Clearly, this definition of `permanent residents` should
not apply to the inhabitants of East Jerusalem. They and
their forefathers were born there, they have no other
citizenship and no other place of residence. The revoking
of their status turns them into politically homeless people
without protection of any kind.

The state lawyers argued in court that with the
cancellation of his `permanent resident` status, Abu Ter
has become an `illegal person` whose refusal to leave the
city warrants unlimited detention.

(A few hours earlier, the Supreme Court dealt with our
petition concerning the investigation of the Gaza flotilla
incident. We won a partial, but significant, victory: for
the first time in its history, the Supreme Court agreed to
interfere in a matter concerning a commission of inquiry.
The court decided that if the commission requires the
testimony of military officers and the government tries to
prevent this, the court will intervene.)


IF SOME people are trying to delude themselves into
believing that the parliamentary mob will harm `only
Arabs`, they are vastly mistaken. The only question is: who
is next in line?

This week, the Knesset gave the first reading to a bill to
impose heavy penalties on any Israeli who advocates a
boycott on Israel, in general, and on economic enterprises,
universities and other Israeli institutions, including
settlements, in particular. Any such institution will be
entitled to an indemnity of 5000 dollars from every
supporter of the boycott.

A call for boycott is a democratic means of expression. I
object very much to a general boycott on Israel, but
(following Voltaire) am ready to fight for everybody`s
right to call for such a boycott. The real aim of the bill
is, of course, to protect the settlements: it is designed
to deter those who call for a boycott of the products of
the settlements which exist on occupied land outside the
borders of the state. This includes me and my friends.

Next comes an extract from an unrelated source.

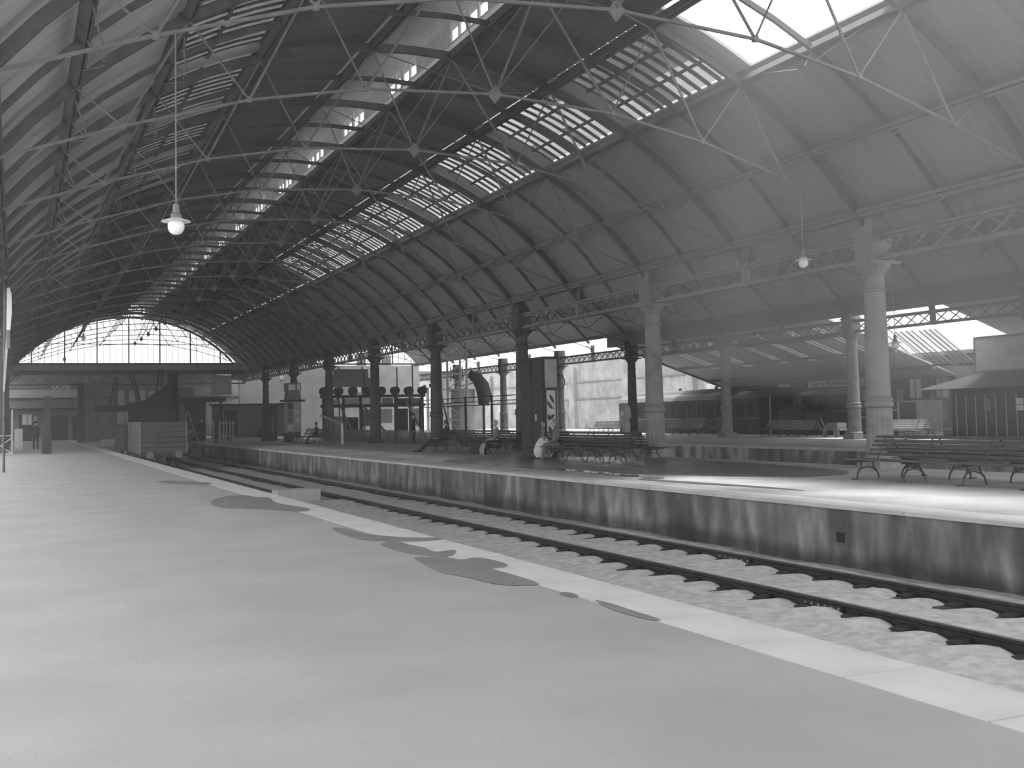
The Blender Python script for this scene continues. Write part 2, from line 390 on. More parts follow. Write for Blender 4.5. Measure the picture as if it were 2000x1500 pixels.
# skylight panes
def pane_mesh(x0, x1, w, m):
    return MB().prism(deck_profile(x0, x1, r=RR+.3, th=.012, n=3), 1, -w/2, w/2).mesh('pane', m)
def win_frame(s, rows, wspan, ny):
    mb = MB()
    a0 = math.asin((s[0]-XM)/RR); a1 = math.asin((s[1]-XM)/RR)
    for i in range(rows+1):
        a = a0+(a1-a0)*i/rows
        x = XM+(RR+.22)*math.sin(a); z = ZC+(RR+.22)*math.cos(a)
        mb.bar((x, -wspan/2, z), (x, wspan/2, z), .07, .06)
    return mb
wn_i = 0
span = HB-.84; NP = 10; pitch = span/NP
meshes = {}
for side, s, rows in (('right', SR, 3), ('left', SL, 2)):
    a0 = math.asin((s[0]-XM)/RR); a1 = math.asin((s[1]-XM)/RR)
    fr = win_frame(s, rows, span, NP).mesh('frame', 'rib')
    gb = MB()
    for k in range(NP+1):
        for q in range(4):
            b0 = a0+(a1-a0)*q/4; b1 = a0+(a1-a0)*(q+1)/4; y = -span/2+k*pitch
            gb.bar((XM+(RR+.285)*math.sin(b0), y, ZC+(RR+.285)*math.cos(b0)), (XM+(RR+.285)*math.sin(b1), y, ZC+(RR+.285)*math.cos(b1)), .17, .02)
    gbm = gb.mesh('glazing_bars', 'rib')
    for j, y in enumerate(TY):
        if y+HB > YE: continue
        yc = y+HB/2
        if side == 'right' and yc < 21: continue            # this bay stands open to the sky
        wn_i += 1
        w = struct(new('window_%d' % wn_i, fr, None, (0, yc, 0)))
        gg = new('glazing_bars', gbm, w)
        for r_ in range(rows):
            b0 = a0+(a1-a0)*r_/rows; b1 = a0+(a1-a0)*(r_+1)/rows
            xa = XM+RR*math.sin(b0)+.002; xb = XM+RR*math.sin(b1)-.002
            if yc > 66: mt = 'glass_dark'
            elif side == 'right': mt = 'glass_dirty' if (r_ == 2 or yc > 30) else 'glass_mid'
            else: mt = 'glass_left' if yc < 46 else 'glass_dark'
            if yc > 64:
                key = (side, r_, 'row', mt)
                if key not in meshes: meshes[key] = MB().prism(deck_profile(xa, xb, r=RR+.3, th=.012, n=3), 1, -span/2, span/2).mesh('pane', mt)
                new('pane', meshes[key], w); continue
            for k in range(NP):
                m2 = mt
                if side == 'right' and mt == 'glass_dirty' and random.random() < .08: m2 = 'glass_mid'
                if side == 'right' and r_ == 2 and 21 < yc < 30 and k == 5: m2 = 'glass_mid'
                key = (side, r_, m2)
                if key not in meshes: meshes[key] = pane_mesh(xa, xb, pitch-.04, m2)
                new('pane', meshes[key], w, (0, -span/2+(k+.5)*pitch, 0))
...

Since the foundation of Israel, it has never stopped
boasting of being the `Only Democracy in the Middle East`.
This is the jewel in the crown of Israeli propaganda. The
Knesset is the symbol of this democracy.

It seems that the parliamentary mob, which has taken over
the Knesset, is determined to destroy this image once and
for all, so that Israel will find its proper place
somewhere between Libya, Yemen and Saudi Arabia.